The incorrect ignition timing seems more likely than a bad LH. It's definitely firing. It's definitely getting fuel to the cylinders. But is it firing at the CORRECT time?

Mrmerlin 06-06-2014 08:38 PM

Thanks for the update.

BTW I am providing you my best guess, given the information you are providing.

Relays clicking when the key is turned,

is completely different than the fuel injectors clicking when the key is turned.


I would still like you to install your computers into a good running car ,
they dont have to be bolted down.

the timing is set by the computer so its not something that you can adjust,

the firing order can be changed by mis routing the plug wires,
and or the timing marks could also be off, usually its a damper thats installed the wrong way

tisilrad 06-07-2014 11:03 AM

timing belt
 
I think the thing to do here is to check the tension of the timing belt, if tension is loose it is possible the belt has jumped a cog or two and the engine is now out of cam timing. I know it is a lot of work but at this point if everything else is coorect(i.e. ignition, spark and compression) Only timing is left for propre engine function.

tisilrad 06-07-2014 11:10 AM

timing
 
If the engine was recently assembled and has run since then, it is possible retensioning will be necessary(as the dealer would require a scheduled retensioning after something like 1500 miles) If this is the case my thoughts on the timing belt jumping cogs would be likely. The timing belt light should come on possibly if tension is loose..but it is also easy to incorrectly reassemble the tensioner warning system wiring... You stated that the engine has compression so i am assuming there are no bent valves..

Fixer 06-07-2014 11:22 AM

Quote:

Originally Posted by harborman (Post 8098378)
"Other than replacing the motor, no other changes have been made."

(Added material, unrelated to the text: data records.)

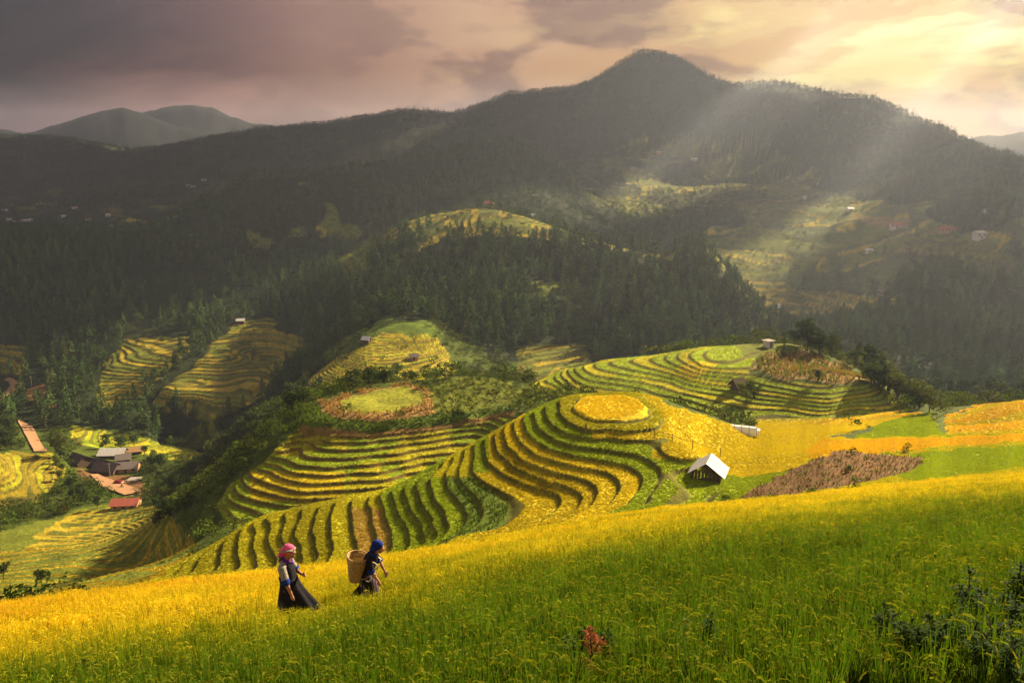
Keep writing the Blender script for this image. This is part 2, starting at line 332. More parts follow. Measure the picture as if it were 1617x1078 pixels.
# id: (polygon, near, far, reference height, step, riser share, name, risers)
TER = {
 1: (HEROP, 38, 108, HZ, HH, .22),
 2: (CORNP, 136, 192, CZ, CH, .26),
 3: (RIGHTP, 150, 224, -49.0, .55, .30),
 4: ([(432,498),(378,506),(330,545),(300,580),(262,602),(238,640),(330,657),(400,632),(450,590),(482,555),(486,530),(440,520)], 440, 660, -119, 1.15, .4),
 5: ([(165,570),(200,535),(300,528),(292,560),(250,592),(200,640),(150,642)], 430, 620, -120, 1.2, .42),
 6: ([(488,603),(530,570),(575,546),(600,524),(695,528),(722,588),(690,606),(600,594),(530,620),(497,616)], 320, 450, -84, .8, .42),
 7: ([(812,545),(930,538),(940,592),(850,604),(818,592)], 380, 480, -90, 1.0, .4),
 8: ([(1150,395),(1260,390),(1250,450),(1400,478),(1397,502),(1240,524),(1208,505),(1160,452),(1138,420)], 560, 900, -100, 1.4, .42),
 9: ([(1430,360),(1540,372),(1617,420),(1700,430),(1617,482),(1540,450),(1480,430),(1430,400)], 500, 800, -80, 1.6, .42),
 10: ([(-60,714),(80,713),(104,745),(62,792),(-60,806)], 260, 370, -130, .75, .34),
 11: ([(110,668),(180,682),(320,712),(330,735),(200,712),(120,702)], 350, 460, -130, .8, .4),
 12: ([(1492,655),(1540,638),(1640,628),(1640,680),(1500,690)], 98, 140, -37, .8, .3),
 13: ([(-80,545),(38,548),(36,592),(-80,592)], 480, 640, -120, 1.2, .42),
 14: ([(-60,868),(30,868),(150,800),(262,800),(312,868),(262,915),(200,950),(120,985),(-60,1010)], 45, 300, -90, .8, .3),
 15: ([(880,290),(940,240),(1020,215),(1200,205),(1290,270),(1300,330),(1150,345),(930,345)], 980, 1800, 0, 3.2, .4),
 16: ([(640,345),(760,328),(900,350),(1065,398),(1060,408),(960,400),(850,372),(640,372),(590,400),(590,360)], 560, 720, -40, 1.3, .4),
 17: ([(1180,642),(1340,650),(1455,652),(1450,664),(1330,668),(1200,668)], 128, 178, -45, .6, .25),
}
REG = np.zeros(Y2.shape, np.int16); ZT = ZB.copy(); RIS = np.zeros(Y2.shape, np.float32); LEV = np.zeros(Y2.shape, np.int32)
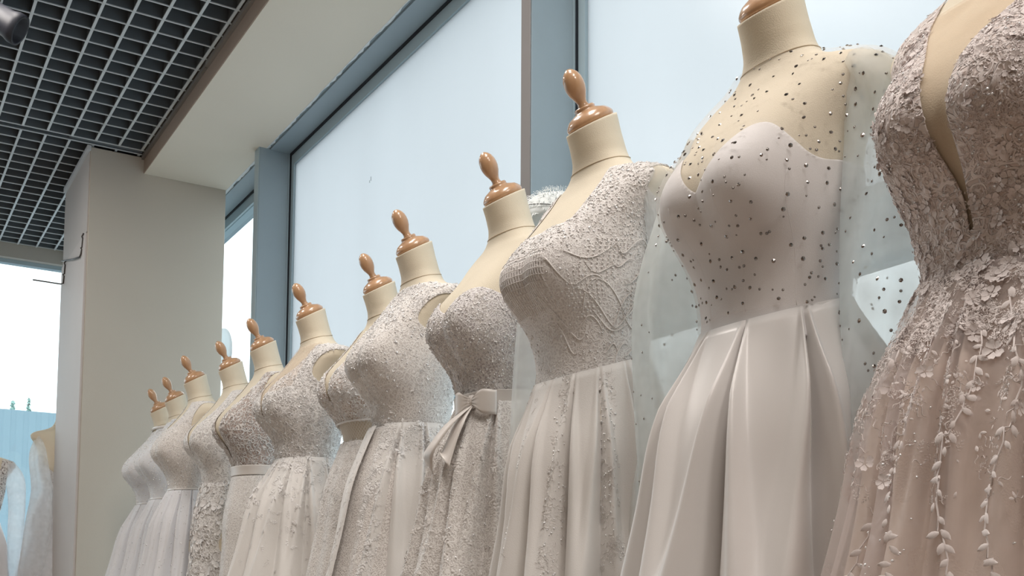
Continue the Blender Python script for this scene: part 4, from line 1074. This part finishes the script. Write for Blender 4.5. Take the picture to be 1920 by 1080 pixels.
# ------------------------------------------------------------------ feathered piece behind, pale oval in the bright window
hx, hy, hz = 1.66, 2.45, 1.118+ZC
t = thing('feathered_hat', 'white feathery rounded piece showing behind the forms below the broad window post', 'hat', (hx, hy, PZ))
q = MB().lathe([(.12, .0), (.118, .02), (.105, .05), (.08, .075), (.04, .09), (.001, .094)], 32)
q.xf(Matrix.Translation((0, 0, hz-PZ-.098))).build('crown', plain('white_felt', (.72, .76, .76), .9), t, True)
V = []; F = []; r_ = random.Random(5)
for i in range(900):
    a = r_.uniform(0, 2*PI); e = r_.uniform(0, 1)**.7; rr = .118*math.sqrt(max(0, 1-(e*.95)**2)); zb = .094*e*.98
    n_ = Vector((math.cos(a)*rr*1.0, math.sin(a)*rr, zb+.03)).normalized(); p0 = Vector((math.cos(a)*rr, math.sin(a)*rr, zb+hz-PZ-.098)); d_ = (n_+Vector((r_.gauss(0, .3), r_.gauss(0, .3), -.5))).normalized(); l_ = r_.uniform(.012, .026)
    s_ = d_.orthogonal().normalized()*.0012; p1 = p0+d_*l_*.6+n_*.002; p2 = p0+d_*l_+Vector((0, 0, -.006)); b0 = len(V)
    V += [p0-s_, p0+s_, p1+s_, p1-s_, p2]; F += [(b0, b0+1, b0+2), (b0, b0+2, b0+3), (b0+3, b0+2, b0+4)]
o = mesh_np('feathers', V, np.array(F), plain('white_feather', (.84, .86, .85), .8), t, False); o['kind'] = 'stuff'
MB().tube([(.121*math.cos(a), .121*math.sin(a), hz-PZ-.075+.012*math.cos(a*2)) for a in np.linspace(0, 2*PI, 40)], .0012, 5, False).build('wire_line', M_iron, t, True)
MB().tube([(0, 0, .01), (0, 0, hz-PZ-.09)], .012, 10).build('stand_pole', M_stand, t, True)
MB().lathe([(.001, 0), (.07, 0), (.07, .01), (.02, .02), (.001, .02)], 20).build('stand_base', M_stand, t, True)
ox, oy = 1.925, 6.62
t = thing('oval_panel', 'pale grey blue oval panel half hidden by the column in the bright narrow window', 'panel', (ox, oy, SILL))
q = MB().lathe([(.001, -.010), (.155, -.010), (.165, -.004), (.165, .004), (.155, .010), (.001, .010)], 48)
zc_ = 1.46+ZC-SILL
M = Matrix.Translation((0, 0, zc_)) @ Matrix.Diagonal((1, 1.45, 1, 1)) @ Matrix.Rotation(PI/2, 4, 'Y')
q.xf(M).build('oval_face', frosted('pale_translucent_board', (.84, .87, .88)), t, True)
MB().tube([(0, 0, .0), (0, 0, zc_-.16)], .012, 10).build('pole', M_stand, t, True)
MB().lathe([(.001, 0), (.04, 0), (.04, .01), (.015, .02), (.001, .02)], 20).build('foot', M_stand, t, True)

Well this is a big "other". Did you do the motor work? Are cams back in correctly? So many variables to try and trace down. I would start with making sure the motor was put back together correctly and cams, timing gears have been checked for proper alignment with crank timing marks.

Have you done this?

Have you simply pulled plugs to see if its getting fuel.

If you've got fuel, spark and compression then Harborman's advice
would be the first step (i know you already know this)

Get the basics covered first.

You'll get it running Yellowbird:)

stepson 06-08-2014 01:13 PM

Quote:

Originally Posted by Mrmerlin (Post 8103884)

the firing order can be changed by mis routing the plug wires,
and or the timing marks could also be off, usually its a damper thats installed the wrong way

Good Point Stan!

Yellowbird,
The cylinders are numbered front to back 1-4 on right side of car
front to back 5-8 on the left side of the car.

Where the plug wires put on in that order?